Für die Stammkunden haben wir uns manchmal sogar die Butter vom Mund abgespart. Die brachten vorher ihre Tellerchen vorbei. Meine Schwestern mussten die Namen gar nicht draufschreiben, sie erkannten die Kunden am Teller.

Für die Sahne brachten die meisten ein Marmeladenglas mit. Gelegentlich verkauften wir auch Milch, kannenweise, aber immer so wenig wie möglich. Wir haben uns dabei stets an den Preis gehalten, den die Molkerei auch verlangte. Und wenn man den Preis dann erhöhte, wurden manche Leute recht schmallippig.
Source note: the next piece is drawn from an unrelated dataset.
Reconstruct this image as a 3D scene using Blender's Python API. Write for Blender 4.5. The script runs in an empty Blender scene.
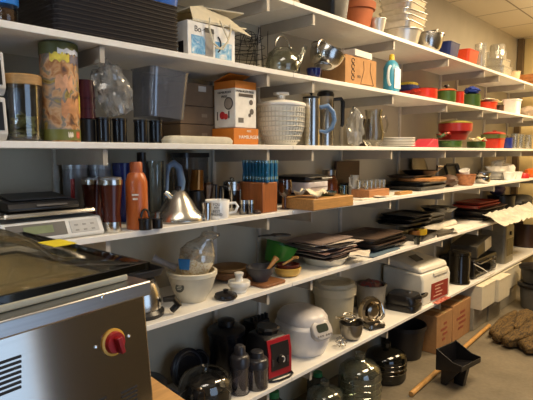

Ein paar Kunden sind später weggeblieben, was meine Schwestern sehr getroffen hat. Das war, als der Euro kam, da war im Unico die Milch billiger. Wir haben den Supermarkt von Beaumont-Hague immer so genannt: Unico. Die Schwestern ließen eine Zeitlang den Kopf richtig hängen. Auch unsere Butter verkaufte sich nicht mehr so gut, schlechter bei den Hiesigen und fast gar nicht mehr bei der Laufkundschaft. Was sie besonders traurig stimmte, war, dass man bestimmte Leute einfach nicht mehr sah, denn mit der Zeit gewöhnt man sich an die Menschen. Man kennt sie, kennt ihre Geschichte, weiß, was sie so vorhaben. Und das Ganze wegen ein paar Cents.

Wer wollte diesen Euro denn eigentlich?

Beim Übergang von den alten zu den neuen Francs musste man nur das Komma verschieben und nicht lange herumrechnen. Mit dem Euro war alles anders, da musste man mit sechs multiplizieren, um auf den alten Preis in Francs zu kommen.

Die Engländer haben diese Affenwährung ja abgelehnt. Wir hätten das auch machen sollen. Die sind nicht so dumm wie wir. Aber nach etwa einem Jahr sind unsere Kunden wiedergekommen, aber da waren wir dann schon in der Rente. Sie sind fünfundzwanzig Kilo Butter zu spät gekommen, wenn man das übliche Pfund pro Woche zugrunde legt.

Natürlich haben sie sich beschwert. Sie waren überrascht, als wir ihnen sagten, dass wir keine Kühe mehr hatten und sie daher keine Butter bekommen könnten. Wir haben uns dann gegenseitig ein paar Mal zum Kaffee eingeladen.

Mittlerweile hatte die Butter im Unico nämlich »zugelegt«. Wir haben in der letzten Zeit, als wir noch Butter machten, insgesamt höchstens um 30 Cents erhöht, das waren damals etwa zwei Francs. Aber wer rechnet heute schon noch in Francs? Zwei Francs, das war viel für die Leute. Aber die Francs sind mittlerweile durch Cents ersetzt worden.

Der Euro hungert den Geldbeutel aus und lässt die Händler fett werden, aber nicht die Bauern. Die Kunden haben damals gedroht, sie würden nicht wiederkommen, wenn wir unseren Butterpreis nicht an den im Supermarkt angleichen.

Jahrzehntelang konnten wir unseren Butterpreis selbst bestimmen. Wir wollten uns nichts vorschreiben lassen. Wir würden Unico einfach Konkurrenz machen!

Aber wir haben einige Kunden verloren.

Die Schwestern hat diese Geschichte wirklich bekümmert. Heute können sie darüber lachen. Sie wissen, dass wir unsere Butter mittlerweile zu unserem Preis verkaufen könnten, weil es Leute gibt, die den Wert natürlich produzierter Lebensmittel zu schätzen wissen.